*WORK TO DO*
Your task is to copy the material exactly.

---------------

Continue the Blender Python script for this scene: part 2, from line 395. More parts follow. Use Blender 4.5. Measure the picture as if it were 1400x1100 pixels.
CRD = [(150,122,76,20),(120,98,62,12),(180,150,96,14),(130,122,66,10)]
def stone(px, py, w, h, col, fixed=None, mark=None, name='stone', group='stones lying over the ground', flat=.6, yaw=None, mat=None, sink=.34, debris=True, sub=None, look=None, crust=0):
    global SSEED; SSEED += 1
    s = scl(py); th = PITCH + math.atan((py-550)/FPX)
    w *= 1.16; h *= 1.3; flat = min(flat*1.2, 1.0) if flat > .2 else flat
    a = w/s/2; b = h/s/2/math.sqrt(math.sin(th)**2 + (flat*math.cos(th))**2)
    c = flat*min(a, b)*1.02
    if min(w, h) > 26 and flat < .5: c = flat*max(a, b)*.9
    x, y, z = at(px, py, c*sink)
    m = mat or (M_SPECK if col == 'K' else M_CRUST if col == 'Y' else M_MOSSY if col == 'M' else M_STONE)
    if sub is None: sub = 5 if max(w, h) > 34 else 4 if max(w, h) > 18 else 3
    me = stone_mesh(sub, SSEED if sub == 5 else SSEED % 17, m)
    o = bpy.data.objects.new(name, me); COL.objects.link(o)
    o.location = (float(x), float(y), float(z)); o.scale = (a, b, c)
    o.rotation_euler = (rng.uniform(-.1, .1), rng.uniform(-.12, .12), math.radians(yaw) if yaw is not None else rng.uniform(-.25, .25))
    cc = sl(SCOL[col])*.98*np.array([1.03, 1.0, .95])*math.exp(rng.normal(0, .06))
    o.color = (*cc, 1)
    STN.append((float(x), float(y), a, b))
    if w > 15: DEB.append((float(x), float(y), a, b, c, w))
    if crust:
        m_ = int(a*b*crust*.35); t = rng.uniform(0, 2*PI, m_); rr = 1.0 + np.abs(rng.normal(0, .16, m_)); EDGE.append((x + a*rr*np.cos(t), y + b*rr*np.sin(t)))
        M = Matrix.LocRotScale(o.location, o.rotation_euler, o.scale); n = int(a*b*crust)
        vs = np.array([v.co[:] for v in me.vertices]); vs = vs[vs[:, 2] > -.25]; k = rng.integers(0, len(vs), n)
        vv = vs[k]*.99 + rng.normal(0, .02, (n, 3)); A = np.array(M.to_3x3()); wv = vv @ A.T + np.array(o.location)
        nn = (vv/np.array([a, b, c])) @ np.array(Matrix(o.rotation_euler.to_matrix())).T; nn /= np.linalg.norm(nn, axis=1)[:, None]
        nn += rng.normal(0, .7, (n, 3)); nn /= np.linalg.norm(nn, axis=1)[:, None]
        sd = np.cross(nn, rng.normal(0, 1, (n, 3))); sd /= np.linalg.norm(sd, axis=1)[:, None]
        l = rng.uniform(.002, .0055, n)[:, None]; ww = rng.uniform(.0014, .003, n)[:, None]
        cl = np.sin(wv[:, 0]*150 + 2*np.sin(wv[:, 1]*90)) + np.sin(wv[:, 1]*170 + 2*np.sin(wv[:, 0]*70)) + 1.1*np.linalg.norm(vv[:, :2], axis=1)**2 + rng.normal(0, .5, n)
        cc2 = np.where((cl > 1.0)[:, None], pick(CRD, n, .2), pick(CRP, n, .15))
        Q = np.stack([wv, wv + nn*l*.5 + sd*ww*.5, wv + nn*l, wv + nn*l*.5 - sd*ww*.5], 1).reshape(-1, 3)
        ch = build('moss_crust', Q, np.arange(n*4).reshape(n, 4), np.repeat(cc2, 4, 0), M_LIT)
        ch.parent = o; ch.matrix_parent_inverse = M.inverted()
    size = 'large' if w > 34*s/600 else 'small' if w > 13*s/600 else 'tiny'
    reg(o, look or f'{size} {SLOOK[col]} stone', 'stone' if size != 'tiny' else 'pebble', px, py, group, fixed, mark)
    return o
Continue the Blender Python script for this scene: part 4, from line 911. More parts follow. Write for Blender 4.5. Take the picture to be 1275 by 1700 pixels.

---------------

*SOLUTION FOR THIS EXERCISE*
Continue the Blender Python script for this scene: part 2, from line 395. More parts follow. Use Blender 4.5. Measure the picture as if it were 1400x1100 pixels.
CRD = [(150,122,76,20),(120,98,62,12),(180,150,96,14),(130,122,66,10)]
def stone(px, py, w, h, col, fixed=None, mark=None, name='stone', group='stones lying over the ground', flat=.6, yaw=None, mat=None, sink=.34, debris=True, sub=None, look=None, crust=0):
    global SSEED; SSEED += 1
    s = scl(py); th = PITCH + math.atan((py-550)/FPX)
    w *= 1.16; h *= 1.3; flat = min(flat*1.2, 1.0) if flat > .2 else flat
    a = w/s/2; b = h/s/2/math.sqrt(math.sin(th)**2 + (flat*math.cos(th))**2)
    c = flat*min(a, b)*1.02
    if min(w, h) > 26 and flat < .5: c = flat*max(a, b)*.9
    x, y, z = at(px, py, c*sink)
    m = mat or (M_SPECK if col == 'K' else M_CRUST if col == 'Y' else M_MOSSY if col == 'M' else M_STONE)
    if sub is None: sub = 5 if max(w, h) > 34 else 4 if max(w, h) > 18 else 3
    me = stone_mesh(sub, SSEED if sub == 5 else SSEED % 17, m)
    o = bpy.data.objects.new(name, me); COL.objects.link(o)
    o.location = (float(x), float(y), float(z)); o.scale = (a, b, c)
    o.rotation_euler = (rng.uniform(-.1, .1), rng.uniform(-.12, .12), math.radians(yaw) if yaw is not None else rng.uniform(-.25, .25))
    cc = sl(SCOL[col])*.98*np.array([1.03, 1.0, .95])*math.exp(rng.normal(0, .06))
    o.color = (*cc, 1)
    STN.append((float(x), float(y), a, b))
    if w > 15: DEB.append((float(x), float(y), a, b, c, w))
    if crust:
        m_ = int(a*b*crust*.35); t = rng.uniform(0, 2*PI, m_); rr = 1.0 + np.abs(rng.normal(0, .16, m_)); EDGE.append((x + a*rr*np.cos(t), y + b*rr*np.sin(t)))
        M = Matrix.LocRotScale(o.location, o.rotation_euler, o.scale); n = int(a*b*crust)
        vs = np.array([v.co[:] for v in me.vertices]); vs = vs[vs[:, 2] > -.25]; k = rng.integers(0, len(vs), n)
        vv = vs[k]*.99 + rng.normal(0, .02, (n, 3)); A = np.array(M.to_3x3()); wv = vv @ A.T + np.array(o.location)
        nn = (vv/np.array([a, b, c])) @ np.array(Matrix(o.rotation_euler.to_matrix())).T; nn /= np.linalg.norm(nn, axis=1)[:, None]
        nn += rng.normal(0, .7, (n, 3)); nn /= np.linalg.norm(nn, axis=1)[:, None]
        sd = np.cross(nn, rng.normal(0, 1, (n, 3))); sd /= np.linalg.norm(sd, axis=1)[:, None]
        l = rng.uniform(.002, .0055, n)[:, None]; ww = rng.uniform(.0014, .003, n)[:, None]
        cl = np.sin(wv[:, 0]*150 + 2*np.sin(wv[:, 1]*90)) + np.sin(wv[:, 1]*170 + 2*np.sin(wv[:, 0]*70)) + 1.1*np.linalg.norm(vv[:, :2], axis=1)**2 + rng.normal(0, .5, n)
        cc2 = np.where((cl > 1.0)[:, None], pick(CRD, n, .2), pick(CRP, n, .15))
        Q = np.stack([wv, wv + nn*l*.5 + sd*ww*.5, wv + nn*l, wv + nn*l*.5 - sd*ww*.5], 1).reshape(-1, 3)
        ch = build('moss_crust', Q, np.arange(n*4).reshape(n, 4), np.repeat(cc2, 4, 0), M_LIT)
        ch.parent = o; ch.matrix_parent_inverse = M.inverted()
    size = 'large' if w > 34*s/600 else 'small' if w > 13*s/600 else 'tiny'
    reg(o, look or f'{size} {SLOOK[col]} stone', 'stone' if size != 'tiny' else 'pebble', px, py, group, fixed, mark)
    return o
Continue the Blender Python script for this scene: part 4, from line 911. More parts follow. Write for Blender 4.5. Take the picture to be 1275 by 1700 pixels.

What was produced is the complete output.